The competition between Washington and Beijing is the foundation of 21st-century world politics, and no Russia can change that.
On the contrary, any form of Moscow’s “non-defeat” would strengthen Beijing’s position in this rivalry.
The Convenient Myth of a “Third Way”
Why, then, does the American professor invent the myth of an inevitable conflict between Russia and China, and claim that Russia’s victory — which he euphemistically calls a “non-loss” — does not entail negative consequences for the U.S. and the West?
Because this myth is convenient.
It justifies passivity:
The West, supposedly, can limit itself to containing Russia, while China will do the rest, as Moscow is also a problem for Beijing.
But Beijing will not “deal with” Russia.
It benefits when Russia weakens the United States, even at the cost of its own degradation — in fact, that is even better.
Then the Kremlin will fully turn into an instrument of Chinese policy, and the U.S. and Europe will have to deal with an increasingly solid and hostile alliance of two nuclear powers, under whose banners more and more states will gradually align, seeking strong and decisive allies and patrons.

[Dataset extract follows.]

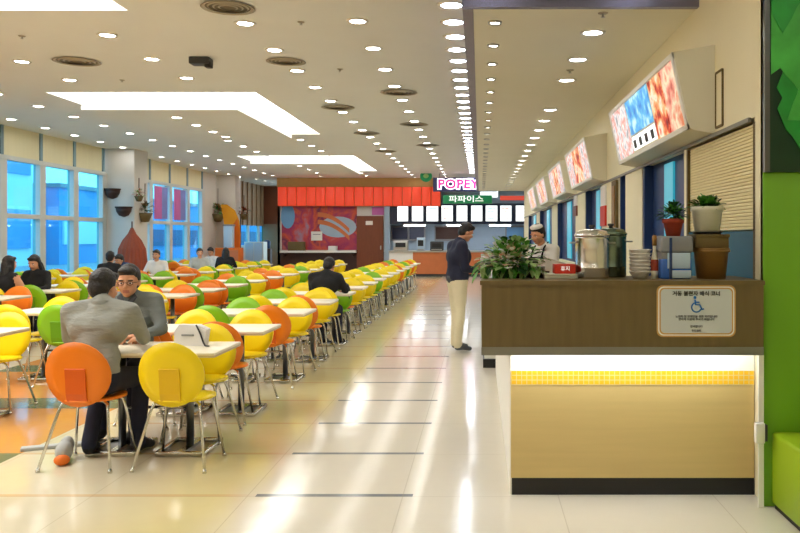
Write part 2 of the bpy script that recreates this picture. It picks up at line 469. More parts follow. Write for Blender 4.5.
# roller shutter with teal panel under it
t = thing('roller_shutter', 'cream slatted roller shutter in the wall behind the white potted plant', 'shutter', (XR, 5.43, 0))
s_ = b(mat('shutter_slat', (236,222,172), .5))
n_sl = 30; zz = [1.54+(2.17-1.54)*i/n_sl for i in range(n_sl+1)]
for i in range(n_sl):
    s_.prism([(.03, -.75, zz[i]), (.0225, -.75, zz[i]+.003), (.02, -.75, zz[i]+.006), (.02, -.75, zz[i+1]-.004), (.0225, -.75, zz[i+1]-.001), (.03, -.75, zz[i+1])], (0, 1.5, 0))
s_.obj('slat_curtain', t)
b('boxwood').box(.0, .05, -.78, -.74, 1.05, 2.17).obj('side_guide', t); b('boxwood').box(0, .05, .735, .77, 1.05, 2.17).obj('side_guide', t)
b('teal').box(.008, .07, -.74, .735, 1.05, 1.535).obj('lower_panel', t)
# picture frame on the shop wall next to the menu box
t = thing('wall_frame', 'narrow brown upright frame on the cream wall beside the nearest menu box', 'frame', (XR, 5.33, 2.42))
b('boxwood').box(-.012, 0, -.08, -.068, -.185, .185).box(-.012, 0, .068, .08, -.185, .185).box(-.012, 0, -.07, .07, .175, .19).box(-.012, 0, -.07, .07, -.19, -.175).obj('frame_border', t)
b('wall').box(-.006, 0, -.07, .07, -.175, .175).obj('inset', t)

# menu light boxes above the shops
def menu_box(y0, y1, label, pics):
    t = thing('menu_light_box', label, 'menu board', (XR, y0, 0), 0, 'overhead menu light boxes')
    zt, zb, xt, xb = 2.76, 2.235, 1.318-XR, 1.43-XR
    L = y1-y0
    h = b('soffit'); h.prism([(xt, 0, zt), (0, 0, zt+.05), (0, 0, zb-.03), (xb, 0, zb)], (0, L, 0))
    h.obj('housing', t)
    fx = lambda z: xb+(xt-xb)*(z-zb)/(zt-zb)
    fr = b('creamside')
    for (a, c_, za, zb_) in ((0, L, zt-.035, zt), (0, L, zb, zb+.035), (0, .06, zb, zt), (L-.06, L, zb, zt)):
        fr.prism([(fx(za)-.012, a, za), (fx(zb_)-.012, a, zb_), (fx(zb_), a, zb_), (fx(za), a, za)], (0, c_-a, 0))
    fr.obj('frame', t)
    for (a, c_, za, zb_, m, *dep) in pics:
        d_ = dep[0] if dep else .007
        a = .07+a*(L-.14); c_ = .07+c_*(L-.14); za = zb+.04+za*(zt-zb-.08); zb_ = zb+.04+zb_*(zt-zb-.08)
        b(m).prism([(fx(za)-d_, a, za), (fx(zb_)-d_, a, zb_), (fx(zb_)+.002, a, zb_), (fx(za)+.002, a, za)], (0, c_-a, 0)).obj('menu_picture', t)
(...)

Conclusion: Only Two Outcomes
Thus, the scenario that Motyl presents as optimal is, in reality, beneficial only to China.
Russia retains its conquests,
strengthens Beijing with its resources and nuclear arsenal,
the United States demonstrates to the world that it cannot effectively confront even a regional power.
This outcome would be perceived as the West’s strategic capitulation and an open invitation to new aggression.
It becomes clear that Motyl’s entire argument is not based on analysis, but on evasion of the obvious.
He invents a “third way” that does not exist in reality, simply to avoid calling things by their names.
This is not strategic depth but intellectual cowardice — an unwillingness to admit that in this war there are only two outcomes:
victory or defeat.
Any “compromise” in which the aggressor keeps what it has stolen is a defeat for the West, no matter how beautifully it is wrapped in words.